• _EXERCISE DESCRIPTION_
Identify every line in the records below that contains the word "this", and copy each of those lines.

--- Start ---

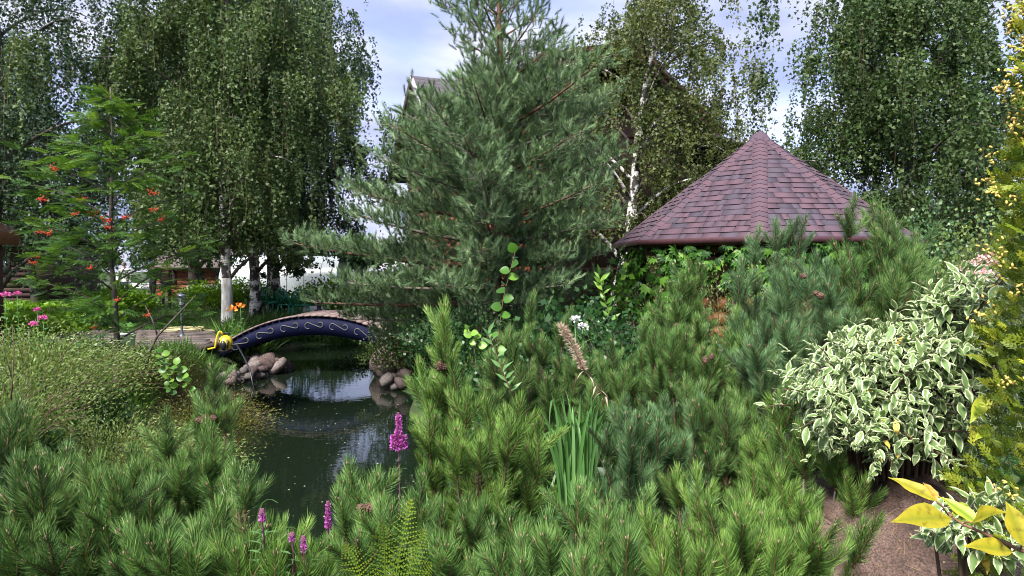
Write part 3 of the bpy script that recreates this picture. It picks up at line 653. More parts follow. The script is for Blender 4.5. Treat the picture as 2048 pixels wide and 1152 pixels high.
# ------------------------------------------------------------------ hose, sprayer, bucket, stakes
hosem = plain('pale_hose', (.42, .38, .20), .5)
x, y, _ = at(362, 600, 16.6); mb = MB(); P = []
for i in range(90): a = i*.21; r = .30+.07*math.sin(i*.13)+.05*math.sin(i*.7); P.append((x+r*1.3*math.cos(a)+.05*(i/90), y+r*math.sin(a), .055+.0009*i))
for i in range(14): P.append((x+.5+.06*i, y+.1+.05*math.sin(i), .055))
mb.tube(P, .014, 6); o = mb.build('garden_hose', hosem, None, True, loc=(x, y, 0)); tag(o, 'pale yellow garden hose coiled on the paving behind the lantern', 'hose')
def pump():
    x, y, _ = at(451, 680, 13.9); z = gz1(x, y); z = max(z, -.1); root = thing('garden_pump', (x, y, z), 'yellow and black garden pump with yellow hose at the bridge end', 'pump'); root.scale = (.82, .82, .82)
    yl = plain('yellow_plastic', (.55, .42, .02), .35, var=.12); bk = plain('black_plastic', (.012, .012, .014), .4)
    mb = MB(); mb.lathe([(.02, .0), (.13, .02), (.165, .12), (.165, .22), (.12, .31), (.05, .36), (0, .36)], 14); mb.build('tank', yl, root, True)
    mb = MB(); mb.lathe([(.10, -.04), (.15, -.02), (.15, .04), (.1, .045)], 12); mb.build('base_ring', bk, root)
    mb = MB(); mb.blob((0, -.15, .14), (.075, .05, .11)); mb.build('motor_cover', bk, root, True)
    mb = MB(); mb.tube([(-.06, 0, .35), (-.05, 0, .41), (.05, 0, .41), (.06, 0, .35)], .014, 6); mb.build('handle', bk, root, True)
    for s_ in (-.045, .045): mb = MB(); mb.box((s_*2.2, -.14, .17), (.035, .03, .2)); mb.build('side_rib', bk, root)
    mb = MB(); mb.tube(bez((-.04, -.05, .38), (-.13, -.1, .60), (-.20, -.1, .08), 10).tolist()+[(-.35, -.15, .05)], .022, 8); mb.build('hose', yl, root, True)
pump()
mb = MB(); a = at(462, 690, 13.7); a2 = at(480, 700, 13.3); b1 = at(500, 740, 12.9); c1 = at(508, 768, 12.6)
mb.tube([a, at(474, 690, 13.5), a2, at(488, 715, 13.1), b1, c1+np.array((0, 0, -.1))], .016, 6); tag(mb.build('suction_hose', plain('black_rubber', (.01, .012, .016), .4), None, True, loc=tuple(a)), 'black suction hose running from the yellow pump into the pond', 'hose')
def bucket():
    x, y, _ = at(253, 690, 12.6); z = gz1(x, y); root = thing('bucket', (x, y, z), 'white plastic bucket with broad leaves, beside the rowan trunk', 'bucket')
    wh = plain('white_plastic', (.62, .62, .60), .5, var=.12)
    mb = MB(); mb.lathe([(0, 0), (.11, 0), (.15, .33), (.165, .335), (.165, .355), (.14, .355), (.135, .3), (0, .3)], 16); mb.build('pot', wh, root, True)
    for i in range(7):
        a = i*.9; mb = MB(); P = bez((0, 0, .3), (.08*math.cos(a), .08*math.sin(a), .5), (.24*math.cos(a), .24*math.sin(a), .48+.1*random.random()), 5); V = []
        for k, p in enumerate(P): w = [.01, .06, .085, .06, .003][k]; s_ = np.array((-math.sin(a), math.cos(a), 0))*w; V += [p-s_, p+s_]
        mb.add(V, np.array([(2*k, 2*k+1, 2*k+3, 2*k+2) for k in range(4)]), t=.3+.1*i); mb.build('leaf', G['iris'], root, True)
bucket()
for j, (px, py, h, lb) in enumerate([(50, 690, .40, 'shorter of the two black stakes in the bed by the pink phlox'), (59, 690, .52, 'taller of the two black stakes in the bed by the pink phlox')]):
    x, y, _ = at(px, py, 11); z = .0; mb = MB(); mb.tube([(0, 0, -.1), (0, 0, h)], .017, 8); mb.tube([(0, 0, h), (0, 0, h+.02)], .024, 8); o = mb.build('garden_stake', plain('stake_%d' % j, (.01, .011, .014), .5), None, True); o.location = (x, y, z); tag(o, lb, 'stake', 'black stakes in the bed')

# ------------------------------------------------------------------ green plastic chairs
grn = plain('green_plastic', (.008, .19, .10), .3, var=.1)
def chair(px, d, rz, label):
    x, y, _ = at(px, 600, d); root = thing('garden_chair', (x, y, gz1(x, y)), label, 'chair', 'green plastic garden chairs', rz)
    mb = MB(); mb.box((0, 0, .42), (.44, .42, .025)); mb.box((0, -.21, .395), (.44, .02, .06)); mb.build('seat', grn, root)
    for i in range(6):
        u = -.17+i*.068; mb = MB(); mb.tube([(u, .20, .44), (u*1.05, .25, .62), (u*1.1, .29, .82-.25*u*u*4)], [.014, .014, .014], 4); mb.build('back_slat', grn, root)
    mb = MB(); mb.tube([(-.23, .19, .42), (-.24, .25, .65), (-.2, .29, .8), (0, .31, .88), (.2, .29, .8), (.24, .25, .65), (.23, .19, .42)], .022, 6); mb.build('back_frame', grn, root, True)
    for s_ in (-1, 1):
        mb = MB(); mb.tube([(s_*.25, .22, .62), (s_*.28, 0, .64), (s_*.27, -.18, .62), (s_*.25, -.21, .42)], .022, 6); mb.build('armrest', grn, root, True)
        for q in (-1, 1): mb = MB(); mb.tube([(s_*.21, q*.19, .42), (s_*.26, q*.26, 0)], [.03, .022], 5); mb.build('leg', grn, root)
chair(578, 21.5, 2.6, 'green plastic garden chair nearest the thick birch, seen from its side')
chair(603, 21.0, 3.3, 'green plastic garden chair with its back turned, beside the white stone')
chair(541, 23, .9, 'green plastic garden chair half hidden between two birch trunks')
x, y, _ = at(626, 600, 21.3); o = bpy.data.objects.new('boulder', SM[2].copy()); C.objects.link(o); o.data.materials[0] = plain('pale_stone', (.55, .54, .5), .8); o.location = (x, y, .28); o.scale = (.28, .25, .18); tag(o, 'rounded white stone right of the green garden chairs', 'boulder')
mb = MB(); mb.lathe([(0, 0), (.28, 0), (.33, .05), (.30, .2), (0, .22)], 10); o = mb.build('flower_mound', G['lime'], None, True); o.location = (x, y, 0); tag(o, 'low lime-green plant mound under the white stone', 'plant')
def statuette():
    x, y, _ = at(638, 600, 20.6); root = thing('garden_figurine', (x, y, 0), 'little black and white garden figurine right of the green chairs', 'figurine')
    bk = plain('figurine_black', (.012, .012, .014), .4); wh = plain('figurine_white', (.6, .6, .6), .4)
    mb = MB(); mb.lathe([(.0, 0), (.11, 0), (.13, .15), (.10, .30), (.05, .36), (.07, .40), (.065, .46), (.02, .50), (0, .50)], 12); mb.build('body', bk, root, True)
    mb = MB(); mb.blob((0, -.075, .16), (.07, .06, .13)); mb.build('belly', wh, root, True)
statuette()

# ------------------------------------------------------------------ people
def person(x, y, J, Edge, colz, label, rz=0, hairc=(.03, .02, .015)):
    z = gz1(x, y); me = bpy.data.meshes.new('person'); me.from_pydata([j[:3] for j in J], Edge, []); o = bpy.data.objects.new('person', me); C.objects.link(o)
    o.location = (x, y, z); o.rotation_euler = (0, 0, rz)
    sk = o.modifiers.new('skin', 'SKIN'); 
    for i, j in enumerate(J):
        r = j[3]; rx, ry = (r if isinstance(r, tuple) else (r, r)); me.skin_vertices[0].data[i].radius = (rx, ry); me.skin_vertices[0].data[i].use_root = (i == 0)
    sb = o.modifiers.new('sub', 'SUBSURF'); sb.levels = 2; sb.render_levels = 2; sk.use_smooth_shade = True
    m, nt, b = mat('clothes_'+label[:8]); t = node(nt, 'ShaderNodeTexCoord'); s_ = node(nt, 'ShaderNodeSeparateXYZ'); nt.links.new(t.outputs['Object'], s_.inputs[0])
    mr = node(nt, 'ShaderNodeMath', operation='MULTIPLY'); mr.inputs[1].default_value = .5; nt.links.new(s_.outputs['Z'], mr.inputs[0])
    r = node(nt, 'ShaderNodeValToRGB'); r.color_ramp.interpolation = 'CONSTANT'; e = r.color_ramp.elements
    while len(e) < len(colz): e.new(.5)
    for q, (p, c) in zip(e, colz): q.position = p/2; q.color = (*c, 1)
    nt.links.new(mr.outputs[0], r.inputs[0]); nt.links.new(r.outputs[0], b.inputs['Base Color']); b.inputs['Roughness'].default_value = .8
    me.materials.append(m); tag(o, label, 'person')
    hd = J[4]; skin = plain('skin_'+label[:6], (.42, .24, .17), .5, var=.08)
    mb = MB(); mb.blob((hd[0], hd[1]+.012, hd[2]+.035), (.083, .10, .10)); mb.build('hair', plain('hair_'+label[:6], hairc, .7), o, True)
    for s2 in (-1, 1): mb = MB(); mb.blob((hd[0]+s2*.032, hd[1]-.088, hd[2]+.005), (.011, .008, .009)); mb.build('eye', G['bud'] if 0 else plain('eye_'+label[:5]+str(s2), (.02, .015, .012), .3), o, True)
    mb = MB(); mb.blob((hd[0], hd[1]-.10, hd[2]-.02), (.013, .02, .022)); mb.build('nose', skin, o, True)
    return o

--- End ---
--- Start ---

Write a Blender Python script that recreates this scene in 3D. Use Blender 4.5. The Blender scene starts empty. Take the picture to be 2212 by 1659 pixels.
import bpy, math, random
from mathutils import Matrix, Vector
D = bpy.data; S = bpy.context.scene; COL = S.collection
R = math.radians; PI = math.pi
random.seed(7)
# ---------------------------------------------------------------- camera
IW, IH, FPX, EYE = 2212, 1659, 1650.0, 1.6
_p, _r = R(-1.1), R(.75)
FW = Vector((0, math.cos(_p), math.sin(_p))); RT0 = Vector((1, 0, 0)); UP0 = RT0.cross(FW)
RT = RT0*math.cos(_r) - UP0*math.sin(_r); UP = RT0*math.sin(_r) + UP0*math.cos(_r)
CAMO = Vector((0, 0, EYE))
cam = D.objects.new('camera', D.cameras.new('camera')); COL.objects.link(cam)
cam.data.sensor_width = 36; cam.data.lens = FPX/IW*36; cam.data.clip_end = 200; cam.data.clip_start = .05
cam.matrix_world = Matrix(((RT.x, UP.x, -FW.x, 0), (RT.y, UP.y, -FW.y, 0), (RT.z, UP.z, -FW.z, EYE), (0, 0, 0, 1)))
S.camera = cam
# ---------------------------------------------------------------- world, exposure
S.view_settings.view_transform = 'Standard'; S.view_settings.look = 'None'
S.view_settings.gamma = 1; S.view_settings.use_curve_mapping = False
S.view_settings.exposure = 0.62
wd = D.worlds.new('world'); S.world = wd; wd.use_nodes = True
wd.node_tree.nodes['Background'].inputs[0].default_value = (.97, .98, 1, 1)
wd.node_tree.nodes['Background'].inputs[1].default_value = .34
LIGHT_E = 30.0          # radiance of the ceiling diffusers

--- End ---

• _EXERCISE RESULT_
Write part 3 of the bpy script that recreates this picture. It picks up at line 653. More parts follow. The script is for Blender 4.5. Treat the picture as 2048 pixels wide and 1152 pixels high.
Write a Blender Python script that recreates this scene in 3D. Use Blender 4.5. The Blender scene starts empty. Take the picture to be 2212 by 1659 pixels.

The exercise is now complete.